With an investment in time and effort, and the help of volunteers and corporate sponsorship, you can prepare a job training program that will market the skills of your community's workforce and exceed potential employer's expectations. With the quantity of displaced workers today, you will have no problem filling your job training program with job seekers who need to retrain for a new position or update their skills for a new employer.

How to Prepare a Job Training Program

Gather information about your area's job market. Find out what employers need right now and what they will need in the future. Keep all of your research and contact information organized and handy so you can write a summary of your search and include it in your program. You will also want the correct contact information for your job training program's participants.

Research your potential trainees. Determine what skills your participants already have, which of their abilities that will make them a match with a potential job, and what interests they can expand on to meet the employer's needs and keep the them happy in their new careers.

Write a summary of what skills your program will teach and how you will go about teaching those skills. For example if you found that many of the participants in your job training program have construction backgrounds and the largest contractor in town tells you that he will be looking for employees with green building skills, you can design your first 10-week job training program to teach your trainees how to work with Green building supplies. Then find an expert volunteer to teach and help prepare the job training program.

Write the introduction to your job training program—a 1-page summary of your program, its inception and your expected results—to draw the interest of all participants and any potential sponsors.

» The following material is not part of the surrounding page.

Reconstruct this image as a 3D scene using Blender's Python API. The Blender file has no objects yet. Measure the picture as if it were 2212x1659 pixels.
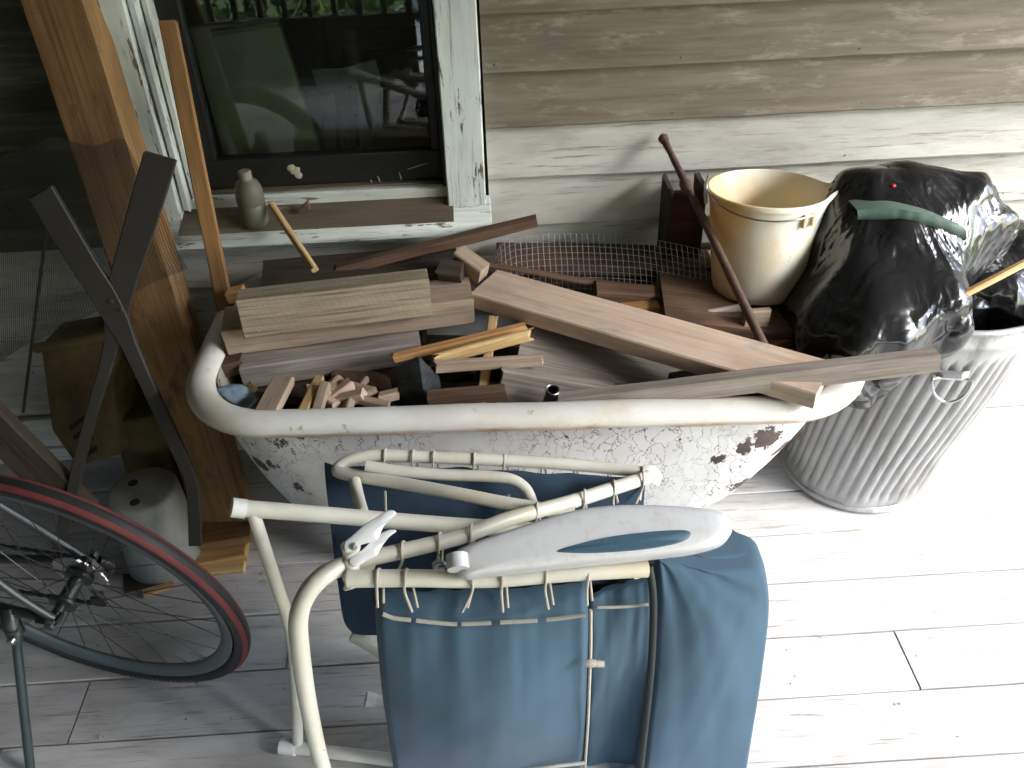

Write the rules and punishments portions of your job training program. You need to establish at the being of the program which behaviors will result in which restrictions or punishments. Realistically set a standard of behaviors that all participants can follow, and make the punishment fit the crime so you can enforce it without question.

Write the "materials required" portion of your job training program. Unless you've found a sponsor or grant to provide your supplies, write a list of everything you will need; split the list between what you will provide and what the participant will provide.

Write the schedule part of your job training program. For example, if you'll be conducting your program one day a week, write "Week One" in one column and a summary of what you will teach that week in the opposite column. Include notes regarding any speakers that will attend each week so your participants can prepare themselves by researching that supplier or potential employer.

Write the completion summary portion of your job training program. Spell out exactly what your participants will receive for attending your program. Will you provide certificate of completion? Will you help with job leads? If you plan to provide any testing scores for their résumés, let them know in this section.

Tips & Warnings

  • Matching skills and potential jobs will make your job training program a success.
  • The Department of Labor can assist you with reviewing your plan and letting you know whether you can apply for any grants.